The racket of pellets on the canvas grew louder, and wind ruffled the tent, which was beginning to feel like a ship at sea. The mujahidin inside ranged in age from teenagers to old men, and they all had been living together on this isolated peak for years already. In guerrilla armies there is no recruitment period, and some of the men had been away from their families since 1978, when the Taraki regime first forced them underground. I noted the disparity in their ages but was not particularly conscious of it, since they themselves didn’t appear to be. They all wore the same shalwar kameezes and pakols. The younger ones had lived through the same experiences as the old men, and although they lacked white hair and wrinkles, the look in their eyes was just as old.

The hail turned into intermittent freezing rain. As evening fell, the oldest-looking mujahid, white-bearded Yar Mohammed, silently walked out of the tent to the edge of the escarpment, where the gusts of icy wind were fiercest. Split curtains of cloud flew quickly across the fairy tale light of the heavens, as though in a scene from the Bible. The old man sat on a clump of white hail and rinsed his bare feet with a pitcher of cold water. Then he bowed down on his knees in the wet ice and began to repeat Allahu akbar thirty-four times, his hands and forehead falling to the earth, where he kept them fastened while softly, almost inaudibly whispering the name of God to himself. He was absolutely rigid against the wind. Though barefoot and without apatou, he never once shivered. Inside the open-flapped tent, tucked deep in my sleeping bag, I shivered just looking at him.

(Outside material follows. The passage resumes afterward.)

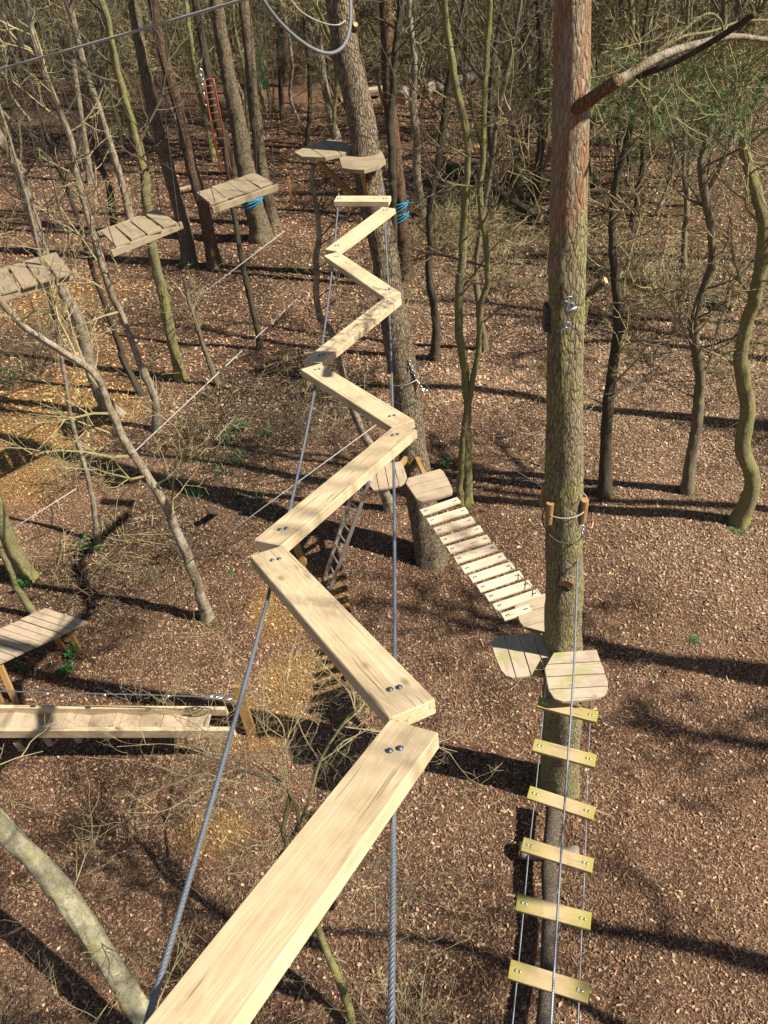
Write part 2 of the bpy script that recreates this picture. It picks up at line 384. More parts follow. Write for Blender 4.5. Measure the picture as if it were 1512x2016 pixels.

What could you say about this spindly old man quietly praying barefoot in the ice? Compare him to a sword swallower or a yogi who walks over hot coals? As with Wakhil, Lurang, and Jihan-zeb praying in the dirt, a visual report of this man’s behavior would only portray him as a fanatic.

Mujahidin life, and that of the Pathans in particular, was stark. Likewise, my thoughts and experiences over these last few days were intense but not varied — like the act of survival itself. Variety was more easily conveyed in journalistic prose than intensity because variety was horizontal, and reporters were conditioned to cover stories horizontally, aspect by aspect. But what did you do with people who were essentially uncomplicated? The mujahidin had few aspects to their personalities, but each aspect required boring deep down to a level of experience that went beyond speech itself. “Damn it, there’s nothing you can say about the muj. You have to feel them,” said Tony O’Brien, a photographer friend.

No one else paid much attention to Yar Mohammed’s praying. The mujahidin, even when in a cohesive group like this one, often prayed alone, whenever each man felt like it. One after another they performed their evening prayers, if not alone, then in groups of two or three. Some shouted; others, like Yar Mohammed, just whispered. Up here on this plateau, in the hail and freezing rain, each man communicated with God in his own style. The chanting crowd in the mosque was absent, and the Koran seemed less like a monologue. This was as close to democracy as one was likely to get in central Asia.